Inspired by an Illinois law, legislators in multiple states are working to ban card swipe fees on sales tax and gratuities, with proposals pushed by retailers and restaurateurs gaining momentum.
In recent years, merchants of all sizes have decried rising fees for customers’ credit and debit card transactions, propelling the efforts to curb interchange application to portions of consumer payments. Illinois enacted a law in 2024 to eliminate swipe fees on taxes and tips beginning July 1, 2025.
This year, 11 states including California, Colorado, Nevada, Texas and Vermont, are considering bills that carry “the highest threat of enactment,” according to the Electronic Transactions Association, which is hustling to block them. The ETA counts card issuers, processors and networks as members, including Bank of America, Fiserv, Mastercard and Visa.
“We are operating on high alert in all these states,” Scott Talbott, the ETA’s executive vice president, said Thursday. “Bills move quickly in state legislatures so we have to move even quicker.”
This year, lawmakers in 10 other states have effectively scuttled bills seeking to ban swipe fees on taxes and tips, according to the ETA.
“With Illinois passing (a law), that sort of opened the gates and a lot of the state restaurant associations wanted to capitalize on legislation that would help their members,” Brennan Duckett, director of technology and innovation policy for the National Restaurant Association, said Thursday in an interview.
Most of the interchange fee bills remain at the nascent stage of their legislative journey. The most movement, thus far, has been in the Colorado General Assembly. A bill called the “Swipe Fee Fairness and Consumer Safeguards Act,” passed the Colorado House on March 19, moving to the Senate.
Interchange fees “act as an inflation multiplier” by adding as much as 4% in extra cost to consumer transactions, according to the text of the Colorado House bill, or $1,100 per year for the average family. The bill, unlike most of its peers elsewhere, also limits the amount of interchange that can be applied to charitable contributions.
In Illinois, a federal judge has enjoined the Interchange Fee Prohibition Act for national and state banks not based in Illinois and federal savings associations, pending further litigation. The preliminary injunction means that about 90% of card transactions in Illinois won’t be subject to the new law, according to the ETA, which is working to repeal it.
Other states are watching to see how the law fares in court, Duckett said. “Some states have been wary and want to see how Illinois plays out,” he said.
The law will save individual Illinois merchants only about $6 annually in fees but require them to spend “hundreds of dollars for equipment, testing and reprogramming to comply,” according to a sheet the ETA has distributed to Illinois legislators.
The restaurant association disputes the contention that ending swipe fees on sales tax and gratuities will cost merchants large sums and require new point-of-sale or other equipment.
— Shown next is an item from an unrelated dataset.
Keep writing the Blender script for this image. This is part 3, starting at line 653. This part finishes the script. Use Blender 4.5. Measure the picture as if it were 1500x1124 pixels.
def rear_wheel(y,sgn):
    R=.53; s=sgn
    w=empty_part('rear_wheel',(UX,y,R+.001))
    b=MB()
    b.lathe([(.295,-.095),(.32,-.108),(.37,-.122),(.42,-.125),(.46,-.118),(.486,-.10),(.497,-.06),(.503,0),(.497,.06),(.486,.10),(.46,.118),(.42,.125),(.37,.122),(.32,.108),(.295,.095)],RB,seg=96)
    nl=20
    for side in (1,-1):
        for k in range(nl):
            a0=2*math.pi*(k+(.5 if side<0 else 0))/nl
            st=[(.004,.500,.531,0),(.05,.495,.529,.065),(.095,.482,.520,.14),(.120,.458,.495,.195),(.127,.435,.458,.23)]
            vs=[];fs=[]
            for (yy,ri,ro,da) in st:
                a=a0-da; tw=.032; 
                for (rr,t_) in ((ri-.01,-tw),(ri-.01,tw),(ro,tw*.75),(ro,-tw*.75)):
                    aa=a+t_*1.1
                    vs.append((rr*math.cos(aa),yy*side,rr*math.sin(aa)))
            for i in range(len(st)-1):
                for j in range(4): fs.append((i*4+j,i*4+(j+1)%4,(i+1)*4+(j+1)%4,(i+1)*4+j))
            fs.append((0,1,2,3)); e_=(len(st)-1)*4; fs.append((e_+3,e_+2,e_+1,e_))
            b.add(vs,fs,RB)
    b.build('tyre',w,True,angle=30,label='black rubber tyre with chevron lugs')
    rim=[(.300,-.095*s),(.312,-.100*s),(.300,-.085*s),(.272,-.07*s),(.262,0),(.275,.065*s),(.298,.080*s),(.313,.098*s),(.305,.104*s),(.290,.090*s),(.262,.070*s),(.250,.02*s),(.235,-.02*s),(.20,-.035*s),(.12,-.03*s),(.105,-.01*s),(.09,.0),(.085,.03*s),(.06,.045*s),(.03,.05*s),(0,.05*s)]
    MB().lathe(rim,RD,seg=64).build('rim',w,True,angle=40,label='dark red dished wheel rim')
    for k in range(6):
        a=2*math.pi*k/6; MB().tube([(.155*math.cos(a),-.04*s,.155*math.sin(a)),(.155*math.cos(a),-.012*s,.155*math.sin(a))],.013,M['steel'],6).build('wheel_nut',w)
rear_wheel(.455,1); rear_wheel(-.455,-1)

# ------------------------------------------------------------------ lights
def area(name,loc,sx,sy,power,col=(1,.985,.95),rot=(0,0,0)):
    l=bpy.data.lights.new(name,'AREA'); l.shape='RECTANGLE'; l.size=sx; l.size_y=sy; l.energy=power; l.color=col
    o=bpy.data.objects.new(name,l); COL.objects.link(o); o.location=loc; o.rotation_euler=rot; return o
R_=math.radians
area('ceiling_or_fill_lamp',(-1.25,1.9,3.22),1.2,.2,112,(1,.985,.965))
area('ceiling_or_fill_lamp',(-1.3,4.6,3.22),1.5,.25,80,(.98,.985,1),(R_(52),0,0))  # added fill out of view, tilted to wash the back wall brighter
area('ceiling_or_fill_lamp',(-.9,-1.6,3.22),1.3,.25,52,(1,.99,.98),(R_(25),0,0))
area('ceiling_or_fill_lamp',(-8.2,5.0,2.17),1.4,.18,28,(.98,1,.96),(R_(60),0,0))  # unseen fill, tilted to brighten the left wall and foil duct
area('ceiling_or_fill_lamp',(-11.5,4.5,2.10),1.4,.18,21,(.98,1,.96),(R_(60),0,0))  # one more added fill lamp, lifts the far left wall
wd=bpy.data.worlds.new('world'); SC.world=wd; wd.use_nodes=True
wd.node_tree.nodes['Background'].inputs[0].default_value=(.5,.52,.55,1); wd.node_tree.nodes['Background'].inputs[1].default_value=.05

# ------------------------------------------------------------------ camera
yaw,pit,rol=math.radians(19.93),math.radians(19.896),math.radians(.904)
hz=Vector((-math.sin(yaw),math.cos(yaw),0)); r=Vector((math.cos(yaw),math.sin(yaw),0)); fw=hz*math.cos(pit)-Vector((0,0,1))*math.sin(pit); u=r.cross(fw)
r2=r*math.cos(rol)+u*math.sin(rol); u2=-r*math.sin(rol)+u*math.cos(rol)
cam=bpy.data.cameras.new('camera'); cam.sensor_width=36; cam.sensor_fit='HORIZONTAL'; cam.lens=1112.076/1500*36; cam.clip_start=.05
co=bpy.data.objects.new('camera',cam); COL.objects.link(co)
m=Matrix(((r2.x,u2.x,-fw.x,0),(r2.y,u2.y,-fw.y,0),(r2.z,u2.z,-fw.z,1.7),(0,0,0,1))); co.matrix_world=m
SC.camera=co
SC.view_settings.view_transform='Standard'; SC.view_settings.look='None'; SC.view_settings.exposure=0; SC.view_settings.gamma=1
Any necessary changes to accommodate new laws, “can be solved by Visa and Mastercard and other payment card networks” and likely require modest investments by merchants, Duckett said.
The introduction of swipe-fee bills hasn’t followed any particular pattern. The bills have emerged in large states and small ones, urban and rural, and so-called “red” and “blue” states. They’ve also drawn bipartisan support in many state legislatures.
“There isn’t any real kind of partisan divide on where these bills are being introduced,” Duckett said.
Some of the state bills have also removed banks – owing to that industry’s argument in Illinois that federal banking laws preempt state acts – and focus on compelling card networks to achieve the same result, Talbott and Duckett noted, separately.
Swipe fees on sales tax represents “a form of double taxation,” Arizona Rep. Jeff Weninger wrote last month in an article announcing his bill.
“In 2023 alone, Arizona businesses paid over $217 million in swipe fees on sales taxes — a fee on a fee that never should have existed in the first place,” wrote Weninger, a Republican who owns several restaurants in suburban Phoenix. His bill failed a vote in the House March 6.
The ETA is closely tracking swipe-fee bills in California, Colorado, the District of Columbia, Massachusetts, Nevada, New York, Pennsylvania, Rhode Island, Tennessee, Texas and Vermont, Talbott said.